## Exercise data
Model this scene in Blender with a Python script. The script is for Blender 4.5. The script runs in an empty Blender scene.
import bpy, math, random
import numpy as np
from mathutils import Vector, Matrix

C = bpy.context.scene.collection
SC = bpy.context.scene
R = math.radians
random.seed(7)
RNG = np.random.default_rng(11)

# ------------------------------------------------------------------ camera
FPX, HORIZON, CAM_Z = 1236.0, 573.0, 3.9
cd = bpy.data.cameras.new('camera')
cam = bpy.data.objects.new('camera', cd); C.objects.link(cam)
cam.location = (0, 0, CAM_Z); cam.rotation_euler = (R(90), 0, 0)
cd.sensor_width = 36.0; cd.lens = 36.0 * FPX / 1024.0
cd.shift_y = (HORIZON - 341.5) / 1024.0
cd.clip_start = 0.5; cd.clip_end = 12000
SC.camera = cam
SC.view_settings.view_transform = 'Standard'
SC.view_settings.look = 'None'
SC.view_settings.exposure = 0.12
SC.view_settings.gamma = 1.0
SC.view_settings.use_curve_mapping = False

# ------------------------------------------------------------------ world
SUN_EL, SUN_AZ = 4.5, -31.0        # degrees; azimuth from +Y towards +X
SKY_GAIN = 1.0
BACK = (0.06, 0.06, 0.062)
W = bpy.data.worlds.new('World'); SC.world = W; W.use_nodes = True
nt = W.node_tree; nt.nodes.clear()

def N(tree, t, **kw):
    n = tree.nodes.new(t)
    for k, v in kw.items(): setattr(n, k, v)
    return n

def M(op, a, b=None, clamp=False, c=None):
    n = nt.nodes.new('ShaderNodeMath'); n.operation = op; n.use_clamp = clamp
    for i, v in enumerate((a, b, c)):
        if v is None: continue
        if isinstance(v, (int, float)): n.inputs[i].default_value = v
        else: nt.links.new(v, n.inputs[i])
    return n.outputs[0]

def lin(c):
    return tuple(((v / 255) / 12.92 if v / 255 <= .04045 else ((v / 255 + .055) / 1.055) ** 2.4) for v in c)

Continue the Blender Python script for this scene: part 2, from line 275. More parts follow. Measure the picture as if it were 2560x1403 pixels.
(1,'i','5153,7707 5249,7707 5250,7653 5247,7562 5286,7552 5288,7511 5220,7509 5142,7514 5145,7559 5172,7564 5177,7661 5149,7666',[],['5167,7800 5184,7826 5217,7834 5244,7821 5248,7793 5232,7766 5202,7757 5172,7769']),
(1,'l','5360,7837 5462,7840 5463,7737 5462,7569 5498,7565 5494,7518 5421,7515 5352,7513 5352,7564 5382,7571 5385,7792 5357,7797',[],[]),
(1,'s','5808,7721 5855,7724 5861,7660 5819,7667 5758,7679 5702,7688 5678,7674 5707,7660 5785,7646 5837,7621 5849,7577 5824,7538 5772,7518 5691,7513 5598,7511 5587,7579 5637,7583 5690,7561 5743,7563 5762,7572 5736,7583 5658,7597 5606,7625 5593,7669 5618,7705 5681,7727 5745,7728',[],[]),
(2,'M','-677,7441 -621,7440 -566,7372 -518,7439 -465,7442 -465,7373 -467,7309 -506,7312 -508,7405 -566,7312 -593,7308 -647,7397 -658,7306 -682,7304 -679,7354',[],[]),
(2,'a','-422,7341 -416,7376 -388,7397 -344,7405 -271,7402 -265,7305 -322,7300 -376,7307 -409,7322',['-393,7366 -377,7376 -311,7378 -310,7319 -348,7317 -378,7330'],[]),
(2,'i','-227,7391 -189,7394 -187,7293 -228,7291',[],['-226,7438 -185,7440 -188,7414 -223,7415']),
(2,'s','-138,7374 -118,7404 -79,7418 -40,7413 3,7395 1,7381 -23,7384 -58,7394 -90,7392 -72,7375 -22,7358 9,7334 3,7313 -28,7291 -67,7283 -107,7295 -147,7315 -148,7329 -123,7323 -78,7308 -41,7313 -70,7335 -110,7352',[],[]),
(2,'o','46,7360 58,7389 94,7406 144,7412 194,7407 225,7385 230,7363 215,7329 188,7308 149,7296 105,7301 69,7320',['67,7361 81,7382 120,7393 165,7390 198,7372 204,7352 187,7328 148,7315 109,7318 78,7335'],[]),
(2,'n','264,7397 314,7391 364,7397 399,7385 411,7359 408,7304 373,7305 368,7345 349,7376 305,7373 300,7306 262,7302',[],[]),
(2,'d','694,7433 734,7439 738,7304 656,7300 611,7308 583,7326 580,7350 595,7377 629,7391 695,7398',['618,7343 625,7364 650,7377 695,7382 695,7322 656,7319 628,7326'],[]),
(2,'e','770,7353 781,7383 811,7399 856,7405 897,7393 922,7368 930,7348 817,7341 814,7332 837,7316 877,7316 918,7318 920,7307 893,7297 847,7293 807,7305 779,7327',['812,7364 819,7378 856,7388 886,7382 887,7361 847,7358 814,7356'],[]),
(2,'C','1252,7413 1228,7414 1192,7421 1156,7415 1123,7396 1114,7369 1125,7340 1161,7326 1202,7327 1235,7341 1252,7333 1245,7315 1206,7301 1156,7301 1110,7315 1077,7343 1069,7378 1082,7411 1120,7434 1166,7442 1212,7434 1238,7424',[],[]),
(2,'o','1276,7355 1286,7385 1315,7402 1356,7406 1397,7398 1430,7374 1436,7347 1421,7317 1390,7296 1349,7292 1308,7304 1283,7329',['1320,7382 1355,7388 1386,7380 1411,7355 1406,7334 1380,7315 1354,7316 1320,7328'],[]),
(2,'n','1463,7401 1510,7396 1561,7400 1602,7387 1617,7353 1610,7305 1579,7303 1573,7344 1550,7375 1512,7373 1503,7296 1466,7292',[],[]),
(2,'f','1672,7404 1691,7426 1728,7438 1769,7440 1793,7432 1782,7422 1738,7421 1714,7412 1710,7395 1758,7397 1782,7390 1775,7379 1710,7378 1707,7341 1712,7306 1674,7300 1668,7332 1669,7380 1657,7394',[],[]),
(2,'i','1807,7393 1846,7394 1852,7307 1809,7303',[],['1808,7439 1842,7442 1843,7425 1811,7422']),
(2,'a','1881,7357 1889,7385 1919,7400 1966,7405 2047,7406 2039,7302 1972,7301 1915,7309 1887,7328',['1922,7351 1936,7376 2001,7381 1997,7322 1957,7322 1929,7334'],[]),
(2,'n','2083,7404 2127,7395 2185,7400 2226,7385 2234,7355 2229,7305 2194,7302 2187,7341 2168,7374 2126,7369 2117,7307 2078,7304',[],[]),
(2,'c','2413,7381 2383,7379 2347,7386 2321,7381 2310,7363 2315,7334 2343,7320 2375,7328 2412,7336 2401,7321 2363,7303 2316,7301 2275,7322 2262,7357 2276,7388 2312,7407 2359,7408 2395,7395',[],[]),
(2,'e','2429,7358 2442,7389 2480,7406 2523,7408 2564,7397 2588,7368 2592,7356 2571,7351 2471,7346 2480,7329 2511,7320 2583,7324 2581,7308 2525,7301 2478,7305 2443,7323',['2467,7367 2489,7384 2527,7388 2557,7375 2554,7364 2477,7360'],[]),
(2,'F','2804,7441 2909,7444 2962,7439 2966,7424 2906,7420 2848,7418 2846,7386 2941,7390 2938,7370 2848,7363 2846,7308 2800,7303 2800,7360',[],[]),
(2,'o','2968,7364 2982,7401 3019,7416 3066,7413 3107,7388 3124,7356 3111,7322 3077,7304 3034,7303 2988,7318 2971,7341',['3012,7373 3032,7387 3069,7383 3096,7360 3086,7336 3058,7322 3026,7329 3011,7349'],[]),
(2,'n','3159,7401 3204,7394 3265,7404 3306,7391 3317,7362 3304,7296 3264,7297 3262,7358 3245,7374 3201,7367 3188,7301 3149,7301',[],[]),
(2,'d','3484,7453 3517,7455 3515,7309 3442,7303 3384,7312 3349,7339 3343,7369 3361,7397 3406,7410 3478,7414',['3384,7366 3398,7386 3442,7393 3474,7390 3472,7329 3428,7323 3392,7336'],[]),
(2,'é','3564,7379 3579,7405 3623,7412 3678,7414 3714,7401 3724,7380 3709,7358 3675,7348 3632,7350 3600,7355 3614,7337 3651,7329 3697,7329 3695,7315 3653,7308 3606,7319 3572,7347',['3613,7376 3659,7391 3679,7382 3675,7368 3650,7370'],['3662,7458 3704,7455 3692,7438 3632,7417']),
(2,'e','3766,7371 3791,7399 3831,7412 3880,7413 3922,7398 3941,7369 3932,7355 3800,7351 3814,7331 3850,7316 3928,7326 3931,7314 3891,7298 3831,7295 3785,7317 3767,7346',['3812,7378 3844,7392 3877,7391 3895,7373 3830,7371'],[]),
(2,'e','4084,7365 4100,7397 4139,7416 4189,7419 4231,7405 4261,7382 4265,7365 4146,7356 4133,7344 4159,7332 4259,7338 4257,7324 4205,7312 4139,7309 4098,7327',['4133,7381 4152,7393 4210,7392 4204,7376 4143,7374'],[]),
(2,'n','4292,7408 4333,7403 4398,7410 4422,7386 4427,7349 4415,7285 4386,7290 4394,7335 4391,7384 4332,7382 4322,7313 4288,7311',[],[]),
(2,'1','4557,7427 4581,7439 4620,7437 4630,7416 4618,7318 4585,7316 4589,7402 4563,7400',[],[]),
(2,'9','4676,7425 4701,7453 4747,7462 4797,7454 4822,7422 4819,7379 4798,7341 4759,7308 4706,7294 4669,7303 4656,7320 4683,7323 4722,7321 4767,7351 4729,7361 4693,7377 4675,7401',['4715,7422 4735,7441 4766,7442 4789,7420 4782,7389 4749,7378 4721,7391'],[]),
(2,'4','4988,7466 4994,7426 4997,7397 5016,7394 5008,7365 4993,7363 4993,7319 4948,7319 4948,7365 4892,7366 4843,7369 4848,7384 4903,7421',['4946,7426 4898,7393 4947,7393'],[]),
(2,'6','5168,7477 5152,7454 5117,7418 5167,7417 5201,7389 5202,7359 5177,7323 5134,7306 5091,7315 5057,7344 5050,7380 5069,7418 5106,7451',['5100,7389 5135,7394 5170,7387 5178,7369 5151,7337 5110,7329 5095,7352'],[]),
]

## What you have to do
Read the entries and select each line where the word "this" is found.

## Solved problem
Model this scene in Blender with a Python script. The script is for Blender 4.5. The script runs in an empty Blender scene.
Continue the Blender Python script for this scene: part 2, from line 275. More parts follow. Measure the picture as if it were 2560x1403 pixels.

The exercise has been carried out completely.